After the food bank on Saturday I went to the bank machine
at King and Dufferin to take out $20, then I went to Freshco to buy some
grapes, bananas and yogourt. I set aside $2.50 because I wanted to go to the
café across the street and find out their correct wi-fi password. I figured
that when I’d gone there on Thursday I must have misunderstood what they’d told
me because what I’d written down hadn’t worked as a network key.
When I got
home I put the groceries away, grabbed my laptop, went across to the café and
stood in line. I was all ready to spend $2.50 plus a tip for a coffee but when
I saw the very obvious password written on the blackboard in capital letters
underneath the name of their network I decided that I was too poor to spend
that much on a small cup of coffee. I went to the liquor store instead to buy a
couple of cans of Creemore. Back home after a couple of tries I was able to log
onto a much less slippery signal than the café’s other network. I finally got
some of my regular internet dependant tasks accomplished that had been so
difficult for the last three days.
There was a
chance of thunderstorms but the sky didn’t look that way in the late afternoon
so I took my bike ride. I made sure before I left though, in case of another
handlebar slippage situation, to fish from my tool drawer the set of Allen keys
that Nick Cushing had given me. It seemed kind of dumb for me not to have had
them with me in the first place, seeing as how they don’t take up much space in
my backpack. Since it was Saturday there was a lot less competition from other
cyclists at that hour. I passed several musical ensembles of various genres as
I travelled along Bloor. Some were busking and some seemed to be part of little
festivals.
Just after
Broadview on the Danforth the cops were diverting the cars off the main drag,
but I signalled to the policeman to ask if that meant me and he waved me
forward. I was worried that they were setting up for the annual Taste of the
Danforth, or as I call it, “The Taste of Hades”, but it turned out that they
were just unloading the barriers to close off a block or two on Saturday for
the sixth annual Taste of the Grill festival.
I rode to
Glebemount and then north to explore the four block grid from Queensdale to
Frater and from Glebemount to Woodbine. On the way back, I stopped at the
Broadview traffic light and on the corner there was an evangelist, with a sign
that read “Sacrifice”, being debated forcefully by a young man on a bicycle.

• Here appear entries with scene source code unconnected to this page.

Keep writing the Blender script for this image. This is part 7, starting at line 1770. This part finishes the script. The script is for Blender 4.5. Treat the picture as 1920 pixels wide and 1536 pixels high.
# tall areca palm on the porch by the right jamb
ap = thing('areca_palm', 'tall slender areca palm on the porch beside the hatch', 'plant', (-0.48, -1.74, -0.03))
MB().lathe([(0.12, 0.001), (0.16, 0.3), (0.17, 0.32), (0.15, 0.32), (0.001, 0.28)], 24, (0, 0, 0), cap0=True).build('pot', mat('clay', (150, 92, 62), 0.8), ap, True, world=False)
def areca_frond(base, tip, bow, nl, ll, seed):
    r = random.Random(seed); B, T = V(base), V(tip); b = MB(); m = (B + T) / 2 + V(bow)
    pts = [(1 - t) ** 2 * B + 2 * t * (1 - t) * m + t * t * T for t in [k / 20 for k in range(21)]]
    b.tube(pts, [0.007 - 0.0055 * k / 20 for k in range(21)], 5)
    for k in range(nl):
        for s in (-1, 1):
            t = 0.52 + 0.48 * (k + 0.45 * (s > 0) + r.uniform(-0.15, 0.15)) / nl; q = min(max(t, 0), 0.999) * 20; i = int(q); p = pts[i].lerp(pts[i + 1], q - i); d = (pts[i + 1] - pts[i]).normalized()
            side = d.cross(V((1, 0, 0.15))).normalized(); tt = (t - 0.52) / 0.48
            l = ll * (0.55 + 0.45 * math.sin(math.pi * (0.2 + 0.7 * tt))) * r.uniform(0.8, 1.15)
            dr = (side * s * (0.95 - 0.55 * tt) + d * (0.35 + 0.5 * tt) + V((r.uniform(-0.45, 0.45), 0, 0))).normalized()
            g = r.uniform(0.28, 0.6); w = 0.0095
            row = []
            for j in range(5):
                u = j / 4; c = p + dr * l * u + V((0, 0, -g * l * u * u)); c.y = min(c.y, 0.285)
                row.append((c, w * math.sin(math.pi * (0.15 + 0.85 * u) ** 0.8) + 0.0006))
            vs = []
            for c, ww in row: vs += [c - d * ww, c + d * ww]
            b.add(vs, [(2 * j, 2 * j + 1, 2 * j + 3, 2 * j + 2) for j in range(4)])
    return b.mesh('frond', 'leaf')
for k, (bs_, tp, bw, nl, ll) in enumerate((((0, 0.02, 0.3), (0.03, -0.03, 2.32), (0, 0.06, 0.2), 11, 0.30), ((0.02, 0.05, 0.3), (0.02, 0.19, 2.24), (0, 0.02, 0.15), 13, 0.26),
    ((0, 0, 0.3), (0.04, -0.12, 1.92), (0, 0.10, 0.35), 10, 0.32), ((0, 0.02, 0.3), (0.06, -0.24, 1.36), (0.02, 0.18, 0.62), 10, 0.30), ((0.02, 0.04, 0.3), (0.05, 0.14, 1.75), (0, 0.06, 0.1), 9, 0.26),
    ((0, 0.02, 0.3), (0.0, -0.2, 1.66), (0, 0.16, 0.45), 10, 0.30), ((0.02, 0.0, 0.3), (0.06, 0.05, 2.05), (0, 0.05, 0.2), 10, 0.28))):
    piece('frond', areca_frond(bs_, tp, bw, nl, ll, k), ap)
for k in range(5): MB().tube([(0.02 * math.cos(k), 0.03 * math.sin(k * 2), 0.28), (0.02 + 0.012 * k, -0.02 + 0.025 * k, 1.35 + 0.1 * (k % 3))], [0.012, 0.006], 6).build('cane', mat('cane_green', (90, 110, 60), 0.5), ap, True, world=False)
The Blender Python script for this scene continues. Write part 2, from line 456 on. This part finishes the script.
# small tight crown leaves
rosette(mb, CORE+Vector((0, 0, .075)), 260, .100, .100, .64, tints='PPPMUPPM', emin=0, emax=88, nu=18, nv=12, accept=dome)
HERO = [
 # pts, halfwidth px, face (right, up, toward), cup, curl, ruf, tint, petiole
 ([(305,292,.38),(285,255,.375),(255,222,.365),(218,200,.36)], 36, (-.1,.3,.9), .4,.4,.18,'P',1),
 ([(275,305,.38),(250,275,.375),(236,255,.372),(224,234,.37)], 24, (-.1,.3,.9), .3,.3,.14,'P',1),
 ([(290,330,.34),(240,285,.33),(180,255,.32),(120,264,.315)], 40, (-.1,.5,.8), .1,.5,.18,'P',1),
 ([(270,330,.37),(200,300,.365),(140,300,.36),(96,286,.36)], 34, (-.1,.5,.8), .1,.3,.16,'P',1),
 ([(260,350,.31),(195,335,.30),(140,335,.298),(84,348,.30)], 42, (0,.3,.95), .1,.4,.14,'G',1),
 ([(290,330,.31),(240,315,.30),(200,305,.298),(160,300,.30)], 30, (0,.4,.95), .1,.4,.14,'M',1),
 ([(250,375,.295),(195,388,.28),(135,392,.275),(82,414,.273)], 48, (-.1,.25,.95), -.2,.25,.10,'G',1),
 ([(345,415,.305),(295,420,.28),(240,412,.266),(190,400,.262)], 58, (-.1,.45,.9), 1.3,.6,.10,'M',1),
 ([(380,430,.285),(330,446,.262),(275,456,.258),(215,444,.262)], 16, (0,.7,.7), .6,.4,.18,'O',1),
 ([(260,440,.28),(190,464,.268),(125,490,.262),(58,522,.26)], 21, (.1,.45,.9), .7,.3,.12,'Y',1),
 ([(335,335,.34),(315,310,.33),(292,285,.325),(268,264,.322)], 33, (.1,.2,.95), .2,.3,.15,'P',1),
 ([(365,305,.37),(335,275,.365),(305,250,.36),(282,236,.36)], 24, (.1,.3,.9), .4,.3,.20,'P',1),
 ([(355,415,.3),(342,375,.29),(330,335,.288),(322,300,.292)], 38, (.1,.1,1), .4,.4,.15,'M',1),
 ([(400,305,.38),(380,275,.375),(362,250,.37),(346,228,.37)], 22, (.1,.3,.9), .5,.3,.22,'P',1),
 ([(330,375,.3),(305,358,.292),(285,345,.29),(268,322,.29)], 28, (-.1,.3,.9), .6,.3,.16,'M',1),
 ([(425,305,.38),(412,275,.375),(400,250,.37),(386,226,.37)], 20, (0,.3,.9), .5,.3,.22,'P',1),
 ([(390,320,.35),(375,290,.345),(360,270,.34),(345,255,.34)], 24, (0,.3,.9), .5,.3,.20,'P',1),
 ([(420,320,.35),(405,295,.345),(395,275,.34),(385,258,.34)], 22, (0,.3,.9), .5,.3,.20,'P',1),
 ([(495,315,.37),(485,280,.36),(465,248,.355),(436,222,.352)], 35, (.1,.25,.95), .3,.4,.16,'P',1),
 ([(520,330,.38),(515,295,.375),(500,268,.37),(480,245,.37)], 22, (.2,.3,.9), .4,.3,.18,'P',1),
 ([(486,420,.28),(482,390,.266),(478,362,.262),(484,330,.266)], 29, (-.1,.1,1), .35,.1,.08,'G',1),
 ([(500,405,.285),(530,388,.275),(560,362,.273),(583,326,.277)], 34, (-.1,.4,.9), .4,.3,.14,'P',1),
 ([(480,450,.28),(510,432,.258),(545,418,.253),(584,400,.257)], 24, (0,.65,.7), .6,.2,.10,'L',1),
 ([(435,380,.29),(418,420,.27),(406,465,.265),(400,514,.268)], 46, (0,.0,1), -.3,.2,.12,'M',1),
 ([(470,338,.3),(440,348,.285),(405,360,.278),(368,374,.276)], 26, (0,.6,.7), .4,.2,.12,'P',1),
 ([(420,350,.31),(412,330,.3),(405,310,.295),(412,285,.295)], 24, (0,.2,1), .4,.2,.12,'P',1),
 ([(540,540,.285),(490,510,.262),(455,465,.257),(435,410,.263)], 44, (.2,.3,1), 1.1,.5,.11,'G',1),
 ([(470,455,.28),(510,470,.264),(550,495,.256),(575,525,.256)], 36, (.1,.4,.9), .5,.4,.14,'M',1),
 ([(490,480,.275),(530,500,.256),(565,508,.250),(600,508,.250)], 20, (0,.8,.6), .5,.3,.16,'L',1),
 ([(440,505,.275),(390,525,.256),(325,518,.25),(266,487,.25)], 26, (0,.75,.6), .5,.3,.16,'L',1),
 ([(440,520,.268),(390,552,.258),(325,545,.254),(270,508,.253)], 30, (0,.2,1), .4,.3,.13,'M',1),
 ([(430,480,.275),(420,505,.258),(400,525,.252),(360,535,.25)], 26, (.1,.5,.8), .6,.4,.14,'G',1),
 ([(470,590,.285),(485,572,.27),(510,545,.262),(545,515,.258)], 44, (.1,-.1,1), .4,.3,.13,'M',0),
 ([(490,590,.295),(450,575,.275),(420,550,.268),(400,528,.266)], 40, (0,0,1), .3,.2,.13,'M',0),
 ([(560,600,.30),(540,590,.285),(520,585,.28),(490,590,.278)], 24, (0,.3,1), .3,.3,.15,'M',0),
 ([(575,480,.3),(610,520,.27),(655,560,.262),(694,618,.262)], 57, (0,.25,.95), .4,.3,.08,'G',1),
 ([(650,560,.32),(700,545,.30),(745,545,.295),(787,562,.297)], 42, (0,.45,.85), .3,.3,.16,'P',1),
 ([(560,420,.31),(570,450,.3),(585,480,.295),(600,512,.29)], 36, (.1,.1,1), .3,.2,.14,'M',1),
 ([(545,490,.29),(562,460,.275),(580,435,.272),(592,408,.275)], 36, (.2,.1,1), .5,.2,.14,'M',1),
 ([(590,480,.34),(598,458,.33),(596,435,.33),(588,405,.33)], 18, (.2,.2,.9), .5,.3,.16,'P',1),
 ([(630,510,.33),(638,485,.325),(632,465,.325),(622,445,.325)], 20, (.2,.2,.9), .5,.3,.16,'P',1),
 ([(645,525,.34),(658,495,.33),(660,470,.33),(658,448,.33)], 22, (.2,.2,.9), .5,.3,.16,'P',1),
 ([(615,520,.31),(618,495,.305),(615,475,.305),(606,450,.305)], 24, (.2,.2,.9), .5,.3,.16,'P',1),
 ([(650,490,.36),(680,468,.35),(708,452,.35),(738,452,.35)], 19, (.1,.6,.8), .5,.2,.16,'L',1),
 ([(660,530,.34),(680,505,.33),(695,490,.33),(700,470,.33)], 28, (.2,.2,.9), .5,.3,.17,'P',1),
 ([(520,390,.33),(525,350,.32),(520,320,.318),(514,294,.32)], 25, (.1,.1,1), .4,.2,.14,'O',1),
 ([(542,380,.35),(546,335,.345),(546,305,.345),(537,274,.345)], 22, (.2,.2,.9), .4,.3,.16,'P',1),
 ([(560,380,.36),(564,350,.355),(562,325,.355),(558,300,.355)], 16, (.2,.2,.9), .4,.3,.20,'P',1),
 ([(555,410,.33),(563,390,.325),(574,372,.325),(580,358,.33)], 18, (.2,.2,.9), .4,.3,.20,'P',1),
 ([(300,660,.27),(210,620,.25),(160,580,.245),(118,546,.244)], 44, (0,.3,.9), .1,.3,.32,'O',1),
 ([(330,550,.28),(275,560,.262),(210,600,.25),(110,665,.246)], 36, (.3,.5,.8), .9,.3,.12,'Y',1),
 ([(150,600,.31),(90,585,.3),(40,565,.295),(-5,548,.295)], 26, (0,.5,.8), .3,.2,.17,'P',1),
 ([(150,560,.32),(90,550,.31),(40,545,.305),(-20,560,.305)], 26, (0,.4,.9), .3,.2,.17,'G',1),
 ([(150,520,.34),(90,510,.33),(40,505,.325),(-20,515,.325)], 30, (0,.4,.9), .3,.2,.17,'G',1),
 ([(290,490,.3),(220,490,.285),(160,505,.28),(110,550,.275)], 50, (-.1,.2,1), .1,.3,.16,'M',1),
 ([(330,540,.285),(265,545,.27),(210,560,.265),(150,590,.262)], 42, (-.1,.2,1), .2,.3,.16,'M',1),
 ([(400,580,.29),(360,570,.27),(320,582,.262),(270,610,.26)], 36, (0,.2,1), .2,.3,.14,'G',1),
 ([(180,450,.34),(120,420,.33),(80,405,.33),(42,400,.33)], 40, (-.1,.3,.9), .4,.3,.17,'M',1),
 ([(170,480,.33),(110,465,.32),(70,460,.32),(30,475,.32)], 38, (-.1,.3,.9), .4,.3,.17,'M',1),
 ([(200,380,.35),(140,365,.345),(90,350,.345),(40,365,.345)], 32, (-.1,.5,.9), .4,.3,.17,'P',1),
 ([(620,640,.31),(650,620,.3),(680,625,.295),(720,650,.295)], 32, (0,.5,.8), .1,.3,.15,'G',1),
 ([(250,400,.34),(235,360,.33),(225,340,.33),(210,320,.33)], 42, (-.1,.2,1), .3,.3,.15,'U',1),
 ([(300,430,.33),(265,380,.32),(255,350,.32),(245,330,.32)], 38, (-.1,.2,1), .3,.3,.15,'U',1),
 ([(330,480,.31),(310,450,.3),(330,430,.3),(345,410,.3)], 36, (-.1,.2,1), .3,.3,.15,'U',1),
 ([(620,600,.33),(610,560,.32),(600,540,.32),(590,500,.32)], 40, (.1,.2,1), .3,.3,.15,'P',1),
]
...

Together they made for an interesting image and I stayed to take a few pictures
of them but they were backlit by the sun so it didn’t turn out as well as I’d
hoped.
I rode all
the way to Brock on Bloor Street and then home. It had been a satisfying ride
that made me feel healthy and strong. On top of that I discovered that
Coffeetime had repaired its wi-fi, so I had my most dependable connection back.
That night
I watched the last two of the five Jungle Jim episodes that I’d found on Pirate
Bay. In the first one, Jim got shanghaied by a group that wanted him to guide
them to a giant pearl in the jungle of an island in the south seas that was
forbidden to white people. His motivation was that they’d sent one of their
crew, who happened to be a former member of the Gestapo, to Jim’s place, with orders
to kill his son if he didn’t obey them. They found the natives of the island
about to sacrifice a beautiful young woman to their oyster god.
In the
second episode, Jim, because of a clerical error on the part of education
officials back in the States, had received a letter that his son Skipper had
been showing poor test results on his lessons. Because of this Jim hired a very
prim, middle-aged tutor for Skipper named Mrs. Haddock. Despite the fact that
she was working for an expert in the jungle she considered Jim’s knowledge to
be inferior to a certain Dr. Flugle who’d written a book about Africa that she
always carried with her. It turned out though that Flugle was a proven fraud
that’d never even been to Africa. Since Flugle’s book talked about the
elephants graveyard she insisted that it really existed and took Jim’s son with
her to look for it. They found poachers and trouble.